Tata Consultancy Services declined to comment.

The reported comments from TCS come after Infosys Ltd (INFY.NS) Chairman Narayana Murthy warned last week that revenue for the fiscal year ending March could grow at the lower end of the company's 11.5 to 12 percent projection.

"At its quarterly analyst briefing, TCS highlighted that revenue growth in 4QFY14 could be weaker than 3QFY14," Kotak Institutional Equities said in a report dated on Tuesday.

"We are disappointed by the muted outlook for the quarter and expect constant currency revenue growth of around 2 percent, down from our 3 percent estimate earlier."

TCS shares were down 4.9 percent at 0439 GMT, compared with a flat performance of the broader NSE index .NSEI. Rival Infosys Ltd (INFY.NS) fell 3.1 percent.

Shares of India's software exporters have been hit badly this month, with the NSE IT sub-index down 12.3 percent so far in March compared with a 3.9 percent gain in the NSE, as investors took profits after a powerful rally in the sector last year that was driven by expectations for improving earnings.

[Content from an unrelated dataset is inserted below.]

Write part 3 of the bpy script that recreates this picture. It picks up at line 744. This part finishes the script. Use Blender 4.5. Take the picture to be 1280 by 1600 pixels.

For graphic (link.reuters.com/vad77v)

Kotak quoted TCS as indicating that weakening revenue growth was driven by weaker spending by customers at home, during a traditionally seasonally weak period for the sector.

But TCS had indicated that Latin America and Europe were likely to show better-than-average revenue growth, Kotak said.

J.P.Morgan also estimated that TCS could see a 2 percent quarter-on-quarter revenue growth in January-March, compared with 2.2 percent in October-December, but said it still expected sales to improve in the next fiscal year.

"Continued confidence in FY15 growth might set the floor for this decline (in share prices). We believe the Jun-14 quarter, the first seasonally strong quarter of the year, is the stern test of TCS's confidence for FY15," J.P.Morgan said in a note dated on Wednesday.